A
u détour d’une discussion avec des potes, Cléo apprend que son petit ami, Charles, n’est peut-être pas aussi charmant qu’elle le croit. Plus particulièrement, il aurait eu maille à partir avec Farah il y a quelques années. Confronté à ce vieux souvenir, Charles finit par lui avouer l’existence d’un vague incident passablement trivial selon lui. Dans le même souffle, il souligne que c’était des broutilles de jeunesse et que les torts étaient partagés. Oui, ses réactions d’alors n’ont pas été très malignes mais, depuis, il a changé et mûrit. Pas vraiment rassurée par cette explication, Cléo décide de recontacter Farah pour entendre sa version et d’en avoir le cœur net. Serait-elle aveuglée par ses sentiments ? Connaît-elle la vraie nature de son amant ? Le doute et la perte de confiance en soi et envers les autres finissent par hanter la jeune femme : fait-elle fausse route ?
Album intimiste mettant de l’avant l’individu et ses interactions avec les autres, Adieu triste amour est un récit poignant, à la fois intemporel et dans l’air du temps. Intemporel, car Mirion Malle explore l’âme humaine et la façon dont celle-ci se débrouille pour faire la part des choses. Relation amoureuse, choix de vie, la vérité, le mensonge, les différences de ressenti entre les deux sexes, etc., autant d’interrogations universelles qui ont agité les poètes, les militant.e.s et les artistes au fil des âges. Modernité, période post-#metoo et fluidité des genres oblige, Cléo est constamment en ligne et est au fait des dernières avancées du néo-féminisme de l’heure. Résultat des courses, énormément de questionnements et, malgré nombre d'ami.e.s, elle est finalement la seule responsable de ses décisions, même les plus importantes.
Un titre évocateur et référencé, une épigraphe citant Agnès Varda alertent le lecteur sur la teneur des propos qui vont suivre. En résumé, Adieu triste amour n’est pas une bédé d’aventure ou d’humour. Très proche d’un certain cinéma d’auteur – Varda en premier lieu, Eric Rohmer, voire Jacques Demi ne sont pas loin -, la mise en image est directe et sans artifice. Les protagonistes occupent la majeure partie de la scène, ils discutent et échangent autour d’un verre ou par l’intermédiaire de leurs téléphones. De plus, même si les distances ont cessé d’exister (Farah est en France, Cléo vit au Québec), l’autrice montre avec acuité l’importance de la présence physique. Les mots glissent mieux et l’appui ou l’entraide ne peuvent se passer d’une embrassade ou d’un simple petit coup sur l’épaule.

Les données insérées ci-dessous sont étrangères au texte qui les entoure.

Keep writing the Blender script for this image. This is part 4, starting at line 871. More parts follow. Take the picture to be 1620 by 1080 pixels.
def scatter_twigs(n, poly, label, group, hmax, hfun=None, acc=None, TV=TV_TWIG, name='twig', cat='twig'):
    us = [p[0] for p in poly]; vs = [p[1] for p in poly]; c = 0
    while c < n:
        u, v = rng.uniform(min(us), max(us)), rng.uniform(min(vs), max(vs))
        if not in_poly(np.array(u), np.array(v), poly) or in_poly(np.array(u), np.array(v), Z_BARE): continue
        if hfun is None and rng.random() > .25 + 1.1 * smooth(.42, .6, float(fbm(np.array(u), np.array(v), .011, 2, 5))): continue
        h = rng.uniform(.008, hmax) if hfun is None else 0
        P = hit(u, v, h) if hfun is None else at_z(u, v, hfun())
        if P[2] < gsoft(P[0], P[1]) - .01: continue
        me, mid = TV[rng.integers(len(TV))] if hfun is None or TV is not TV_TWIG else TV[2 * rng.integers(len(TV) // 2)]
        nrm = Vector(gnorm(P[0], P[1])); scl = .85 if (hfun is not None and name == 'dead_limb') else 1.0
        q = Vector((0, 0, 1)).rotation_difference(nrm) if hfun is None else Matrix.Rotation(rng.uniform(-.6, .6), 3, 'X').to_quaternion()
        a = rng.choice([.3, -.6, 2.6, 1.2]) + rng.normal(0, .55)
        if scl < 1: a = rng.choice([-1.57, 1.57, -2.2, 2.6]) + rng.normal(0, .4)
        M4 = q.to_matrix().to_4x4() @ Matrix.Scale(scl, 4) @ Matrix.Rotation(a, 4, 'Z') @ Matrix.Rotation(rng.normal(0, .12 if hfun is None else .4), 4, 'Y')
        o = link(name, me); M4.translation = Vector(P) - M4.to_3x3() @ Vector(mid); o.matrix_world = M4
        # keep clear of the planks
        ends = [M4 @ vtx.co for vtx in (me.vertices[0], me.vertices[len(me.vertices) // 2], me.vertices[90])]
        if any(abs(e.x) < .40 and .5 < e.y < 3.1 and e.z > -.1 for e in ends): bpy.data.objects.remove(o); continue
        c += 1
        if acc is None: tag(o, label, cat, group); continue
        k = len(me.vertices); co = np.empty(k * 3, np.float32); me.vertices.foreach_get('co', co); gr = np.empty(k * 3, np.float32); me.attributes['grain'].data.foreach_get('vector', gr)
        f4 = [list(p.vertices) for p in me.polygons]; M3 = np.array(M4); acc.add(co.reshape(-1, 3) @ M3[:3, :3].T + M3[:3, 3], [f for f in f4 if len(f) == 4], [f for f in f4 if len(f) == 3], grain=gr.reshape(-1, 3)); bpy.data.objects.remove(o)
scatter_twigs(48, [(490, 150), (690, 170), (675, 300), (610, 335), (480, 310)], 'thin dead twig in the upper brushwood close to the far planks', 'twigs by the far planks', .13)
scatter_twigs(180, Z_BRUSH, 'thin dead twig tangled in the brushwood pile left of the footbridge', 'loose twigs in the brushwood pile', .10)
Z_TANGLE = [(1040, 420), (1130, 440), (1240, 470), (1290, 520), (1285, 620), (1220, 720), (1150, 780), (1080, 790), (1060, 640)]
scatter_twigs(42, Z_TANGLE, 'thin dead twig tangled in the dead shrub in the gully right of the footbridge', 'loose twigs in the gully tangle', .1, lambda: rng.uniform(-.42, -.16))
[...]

Beaucoup de blabla et de trétrapilectomie (pas seulement métaphorique !), mais surtout immensément d’amour et de gentillesse. Être en accord avec soi-même est crucial, pouvoir l’être sans briser l’harmonie avec son entourage, dans l’écoute et le respect l’est tout autant. Grave et léger, inquiétant et joyeux, Adieu triste amour s’avère être une leçon de vie à la mode d’aujourd’hui des plus pertinentes.